Hopes of opening the Myanmar trade finance sector are growing, after the Asian Development Bank (ADB) issued its first guarantee in the country.

As part of its Trade Finance Programme (TFP), the ADB guaranteed a letter of credit issued by Banca Popolare di Sondrio of Italy to local lender United Amara Bank (UAB), one of Myanmar’s signatories to the TFP.

This will help finance a local fertiliser importer, which will sell to local farmers. It is, the ADB says, a deal that will stimulate growth both in physical crops and Myanmar’s agricultural exports sector.

“Myanmar is an exciting market with great potential, We’re pleased to work hand-in-hand with UAB and our international partner banks to harness Myanmar’s trade growth potential and especially to help SMEs in developing member countries. Trade growth creates new jobs and increases incomes, and is one of TFP’s main objectives,” says Janet Hyde, who heads the TFP’s work in Myanmar.
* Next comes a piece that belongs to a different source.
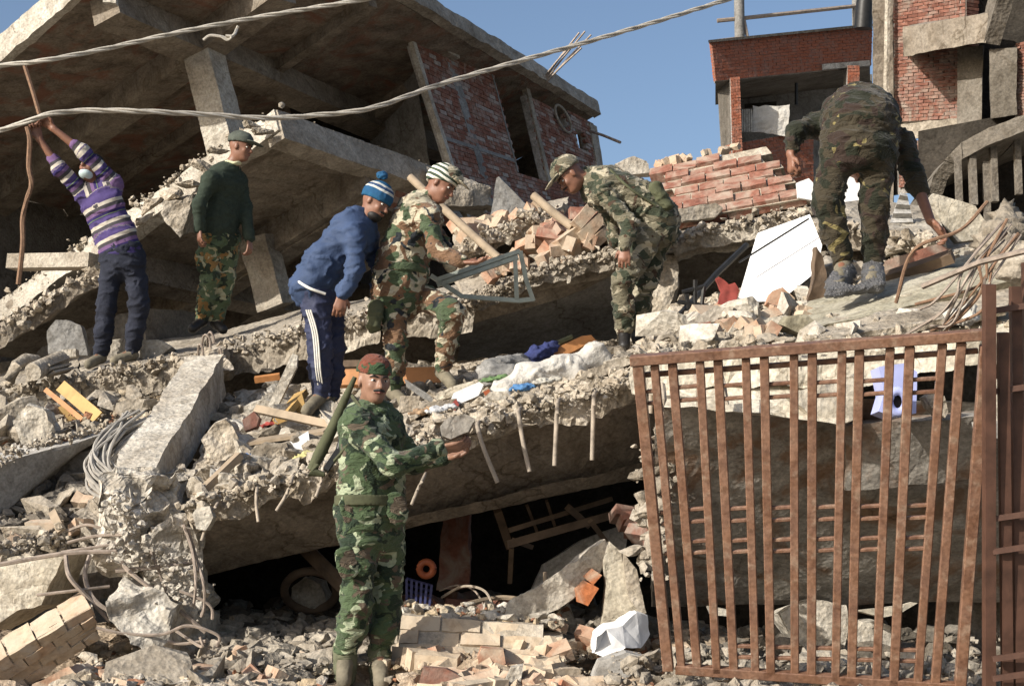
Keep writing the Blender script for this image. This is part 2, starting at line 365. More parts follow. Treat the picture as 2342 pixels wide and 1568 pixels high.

The ADB follows the China-backed Asian Infrastructure Investment Bank (AIIB) into Myanmar, considered one of Asia’s frontier markets. Last year, the AIIB lent US$20mn to the Myingyan gas-fired power plant project.

However, commercial investment in the country’s trade finance market has been scant, largely due to uncertainty over sanctions rules and government legislation restricting the lending international banks can do.

In December 2015, US authorities removed a ban on trade through ports and airports in Myanmar for six months, a move which should have helped galvanise the country’s incoming government. The ban was subsequently extended indefinitely.

This happened after banks including Citi, Bank of America, HSBC and PNC Financial withdrew from financing trade in Myanmar, after discovering that the Asia World port in Yangon was run by Steven Law, who has alleged ties to the military and illicit narcotics and who has been sanctioned since 2008.

At the moment, any trade or projects financed by international banks in Myanmar is done offshore. In an interview with the Corporate Treasurer this week, however, Khaing Thandar Nyunt, an assistant director at the Central Bank of Myanmar said the country was looking at ways of opening the domestic sector up to foreign banks.

“Currently, our local banks are not that strong and able to compete with foreign banks’ services. Our government would like to encourage the export sector, so they are trying to find a way for foreign banks to support that,” he said.

Over the course of 2015 and 2016, 13 banks were awarded licences to operate in Myanmar, on the condition that they would invest US$75mn in the local economy.

Most banks, however, are giving Myanmar and its regulatory minefield a wide berth until further clarification on international sanctions and local laws is available. The onus will be on development finance institutions to lead the way.

Speaking to GTR recently about the IFC’s efforts in the country, microfinance specialist at the World Bank Group member Julie Fawn Earnes said: “The IFC is also working with key banking clients in Myanmar to strengthen their operations in the areas of responsible finance and SME banking. It will be important for collateral requirements to be reduced and for banks to have the ability to price loans on the basis of risk in order for the banking sector to increase lending to SMEs.”

She added: “In terms of trade finance, Myanmar is an important opening market for the IFC. The IFC has two trade lines with Yoma Bank and MOB Ban, each of US$5mn. Trade is a critical driver of economic growth and job creation.”